== Scene script records ==
══════════
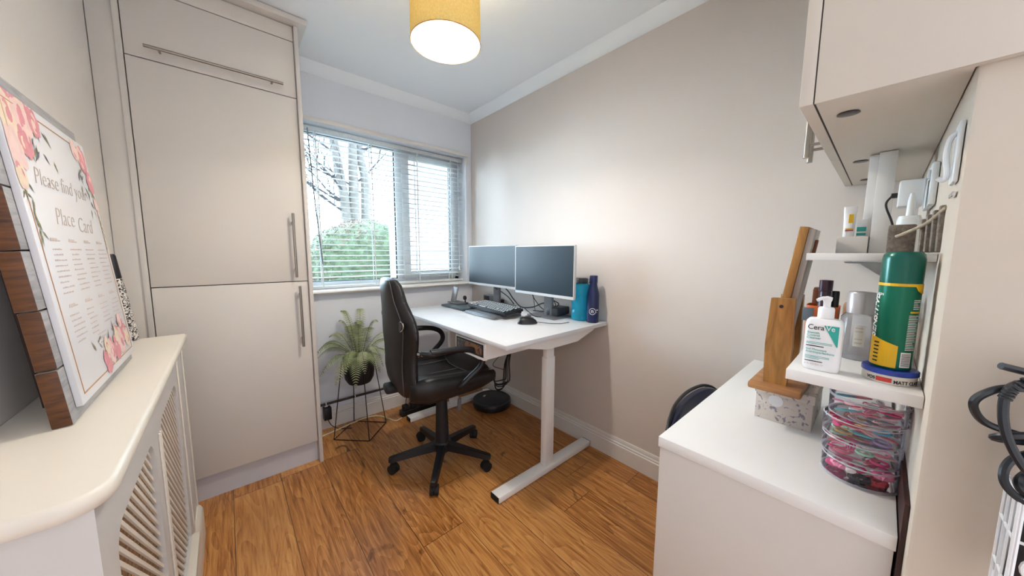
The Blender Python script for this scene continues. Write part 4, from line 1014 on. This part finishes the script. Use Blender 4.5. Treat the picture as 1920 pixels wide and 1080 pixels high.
# ------------------------------------------------------------------ shelves on the near wall
def shelf(z, x0, y1, lab, th=0.020):
    s_ = thing('wall_shelf', lab, 'shelf', (0, 0, z))
    MB().box((x0, YN+0.001, -th), (1.709, y1, 0), 0.001).build('board', 'panelw', s_)
    for x in (x0+0.27, 1.45):
        MB().box((x-0.012, YN+0.001, -0.024), (x+0.012, YN+0.125, -0.0205), 0.001).box((x-0.012, YN+0.001, -0.115), (x+0.012, YN+0.0045, -0.024), 0.001).prism([(YN+0.004, -0.024), (YN+0.10, -0.024), (YN+0.004, -0.10)], x-0.002, x+0.002, lambda u, v, w: (w, u, v)).lathe([(0.0005, 0.0), (0.005, 0.0), (0.004, 0.003), (0.0005, 0.0035)], 10, (x, YN+0.0045, -0.10), 'y').build('bracket', 'sock', s_)
    return s_
shelf(1.020, 0.803, 0.108, 'lower white shelf holding the green can and the pump bottle')
shelf(1.243, 0.905, 0.107, 'upper white shelf holding the grey plaque and white upright', 0.0145)
SZ = 1.0205
cv_ = thing('pump_bottle', 'white pump bottle of face cleanser with teal corner on the lower shelf', 'bottle', (0.846, 0.064, SZ), math.radians(-2))
pr_ = MB(); pr_.loft([[(x, y, z) for x, y in se(32, 0.015*k, 0.0265*k2, 4)] for k, k2, z in ((0.85, 0.90, 0.0), (0.97, 0.97, 0.003), (1, 1, 0.009), (1, 1, 0.086), (0.95, 0.96, 0.094), (0.8, 0.82, 0.099), (0.5, 0.4, 0.1005))])
pr_.build('bottle_body', 'cream', cv_)
MB().lathe([(0.001, 0.100), (0.0115, 0.100), (0.0118, 0.102), (0.0118, 0.118), (0.010, 0.121), (0.001, 0.1215)], 20).build('collar', 'cream', cv_)
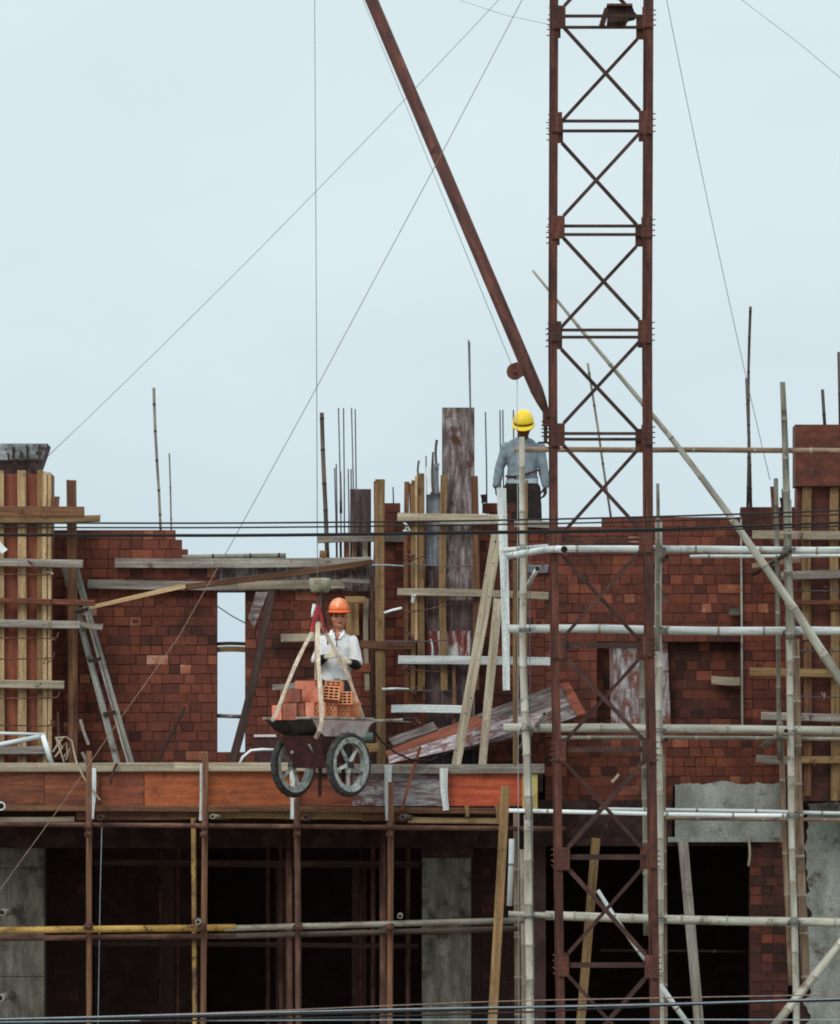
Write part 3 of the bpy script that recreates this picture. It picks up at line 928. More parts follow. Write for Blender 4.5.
# dark leaning plank with a grey upper face
plank('leaning_board', 271, 592, 232, 764, 8.5, .5, .05, darkw, 'dark wet board leaning across the narrow opening', 'plank', Y2=.0, warp=.03)
slab('leaning_board', [P(256, 592, .46), P(268, 592, .46), P(254, 628, .36), P(248, 618, .36)], .02, plyGrey, 'short grey board end at the top of the dark leaning board', 'plank')
# pair of long pale boards leaning left
e_ = empty('leaning_shutter', P(118, 765, .4), 'pair of long pale weathered boards joined by cleats leaning against the left wall', 'boards')
plank('board', 64.5, 567, 118, 765, 6.5, .72, .03, greenw, parent=e_, Y2=.35, warp=.005)
plank('board', 76.5, 567, 133, 765, 4, .70, .03, greenw, parent=e_, Y2=.33, warp=.005)
plank('board', 72.8, 567, 128.7, 765, 2.4, .69, .03, greyw, parent=e_, Y2=.32, warp=.005)
for y in (659, 713, 610):
    x = 64 + (y - 567) * .273
    plank('cleat', x - 1, y + 2, x + 12, y - 1, 3.5, .4, .03, darkw, parent=e_)
plank('brown_rod', 157, 763, 184.5, 707, 3.2, .5, .03, darkw, 'short dark stick leaning on the brick wall beside the narrow opening', 'stick')

# thin bamboo against the sky, left
pole('bamboo_pole', 160.8, 535, 154, 388, 2.6, 1.3, bambooG, 'thin dark bamboo stick rising above the left brick wall', d2=3, node=nodeD, step=.3)
pole('bamboo_pole', 171, 535, 169, 453, 1.6, 1.3, bambooG, 'very thin short stick beside the tallest stick above the left wall', node=nodeD, step=.3)
pole('bamboo_pole', 327.3, 565, 321.8, 413, 4.6, 1.15, bambooD, 'dark bamboo stick leaning left of the starter bars', d2=4.2, node=nodeD, step=.3)
pole('bamboo_pole', 341, 514, 340.5, 472, 3, 1.0, bambooD, 'short tapering bamboo stub among the starter bars', d2=1.2, node=nodeD, step=.3)

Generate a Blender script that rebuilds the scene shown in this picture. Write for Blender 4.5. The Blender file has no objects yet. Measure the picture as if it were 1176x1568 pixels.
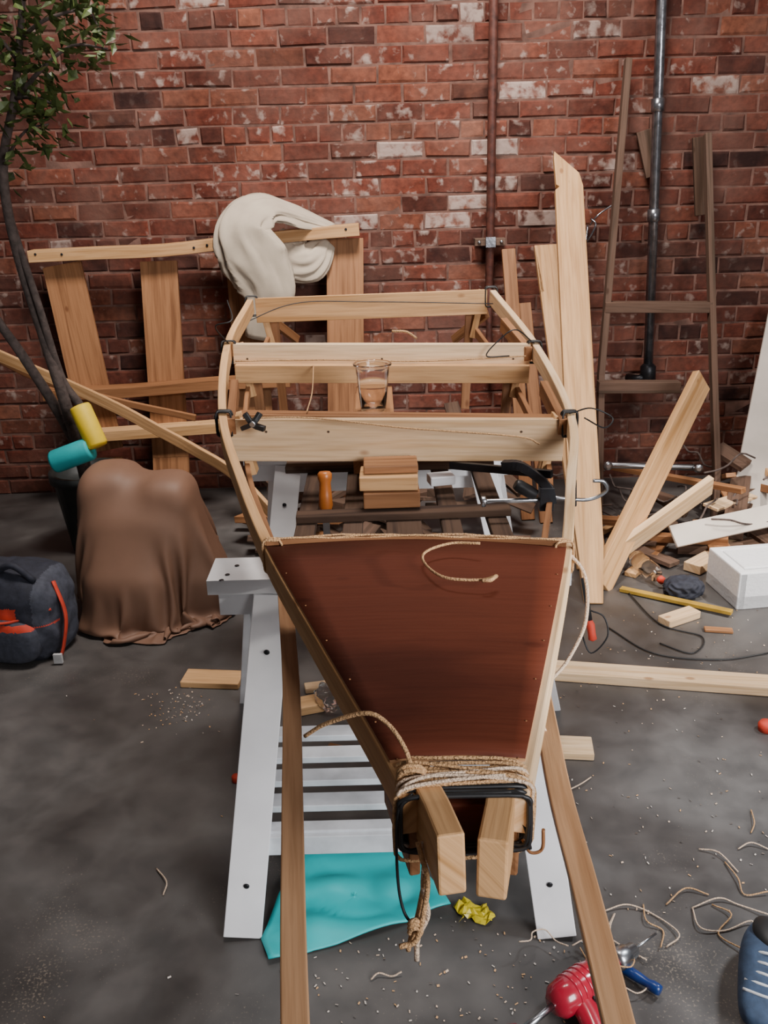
══════════
Using the records given above, list every line that includes the word "Blender".

== PROBLEM SOLUTION ==
The Blender Python script for this scene continues. Write part 4, from line 1014 on. This part finishes the script. Use Blender 4.5. Treat the picture as 1920 pixels wide and 1080 pixels high.
Write part 3 of the bpy script that recreates this picture. It picks up at line 928. More parts follow. Write for Blender 4.5.
Generate a Blender script that rebuilds the scene shown in this picture. Write for Blender 4.5. The Blender file has no objects yet. Measure the picture as if it were 1176x1568 pixels.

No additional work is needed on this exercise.